Pero lo más agrio de este tipo de polémicas históricas, allí donde se vierten más ríos de tinta -y esperemos que nunca llegue a convertirse en sangre-, viene dado desde dos aspectos diferentes y complementarios: la tan criticada Ley de Memoria Democrática, que tan poco tiene en realidad de democrática, y el nacionalismo más extremo. Sobre la primera, no voy a insistir más en ello; sólo decir, una vez más, que esta ley, a mi modo de ver injusta porque convierte a la Historia en una historia de buenos y malos, ha venido a desdecir y a criticar uno de los periodos más fructíferos, desde el punto de vista de la convivencia, de nuestro pasado más reciente: la Transición. Respecto al otro aspecto, el relacionado con los postulados nacionalistas, y el aprovechamiento que estos hacen de la Historia, el problema también viene de largo. Muchos son los ejemplos que se pueden dar de ello, hasta el punto de que éste, especialmente el catalán, ha llevado a cabo una manipulación completa de la Historia que es fácil de seguir, y que ha producido, más allá de una gran cantidad de artículos, varias decenas de monografías, desde un lado y otro del espectro, desde las que defienden esa historia manipulada por los nacionalistas hasta los que intentan, con una buena panoplia de pruebas documentales incluso, rebatirla. Tampoco voy a insistir más en ello, porque es de todos conocido.

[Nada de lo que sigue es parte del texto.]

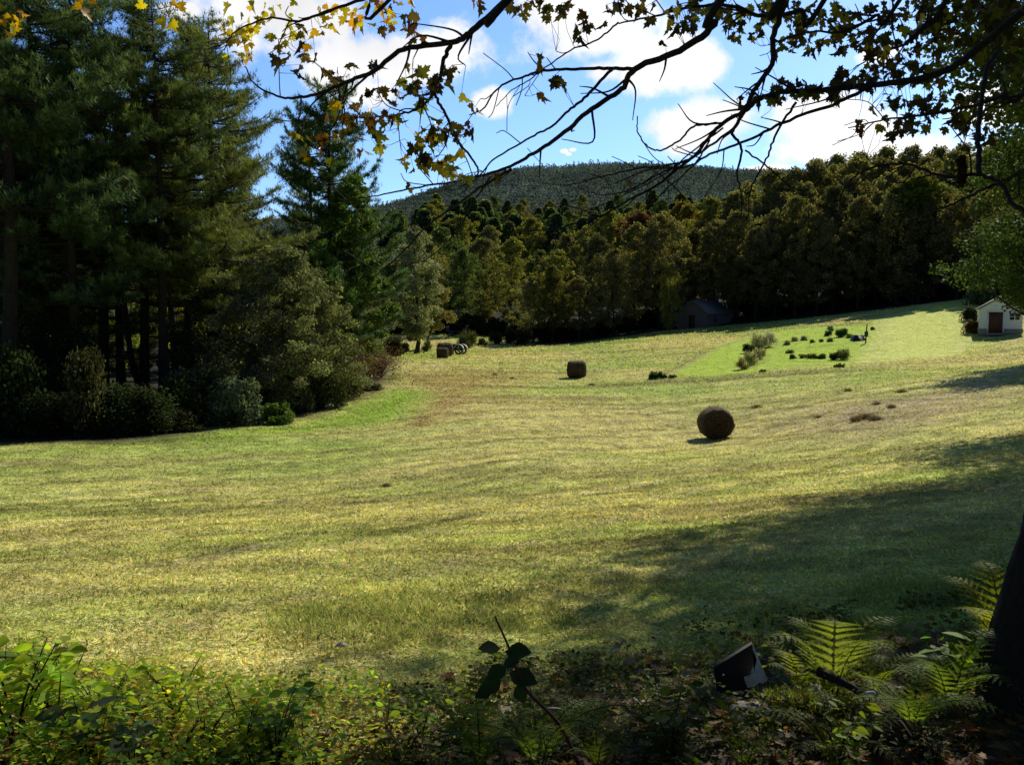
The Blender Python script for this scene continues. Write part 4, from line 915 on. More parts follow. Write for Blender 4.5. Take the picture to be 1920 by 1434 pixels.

Sí quiero sacar a la luz una última polémica, que tiene ahora que ver con el nacionalismo vasco: en las últimas semanas los medios de comunicación, sobre todo los publicados en aquella comunidad, han sacado a la luz la noticia de la aparición en Italia de un códice antiguo en el que se presentan algunas palabras en euskera. Se trata de una edición de 1553 de una crónica de España escrita por el humanista italiano Lucio Marineo Sículo, cuya primera edición estaría fechada hacia el año 1496. Sea verdad o no la aparición del libro, que en realidad tampoco supone tanto para la historia de este idioma, que por otra parte siempre fue más oral que escrito, el hecho nos recuerda en algo a otra noticia anterior. En el año 2006, en el yacimiento romano de Iruña-Veleia (Pamplona), fueron encontradas diferentes representación de Jesucristo crucificado, acompañadas con diferentes signos que, interpretaron los arqueólogos, eran palabras escritas en euskera, realizadas sobre piedra y sobre trozos de cerámica. El descubrimiento tenía una gran importancia en sí mismo porque, datadas las piezas en el siglo III, significaba la más antigua representación de la crucifixión, y porque lo convertía, además, en los restos más antiguos escritos en ese idioma. Sin embargo, poco tiempo después una sombra de duda se vertió sobre aquel descubrimiento: el hallazgo fue estimado como una gran falsificación histórica, una más, y fue a parar a los tribunales. A principios de este mismo año, 2021, Eliseo Gil, el director de las excavaciones, y también alguno de sus colaboradores, fue condenado a dos años y tres meses de prisión por la Audiencia de Álava, por haber manipulado cerca de quinientas piezas de gran valor histórico y arqueológico.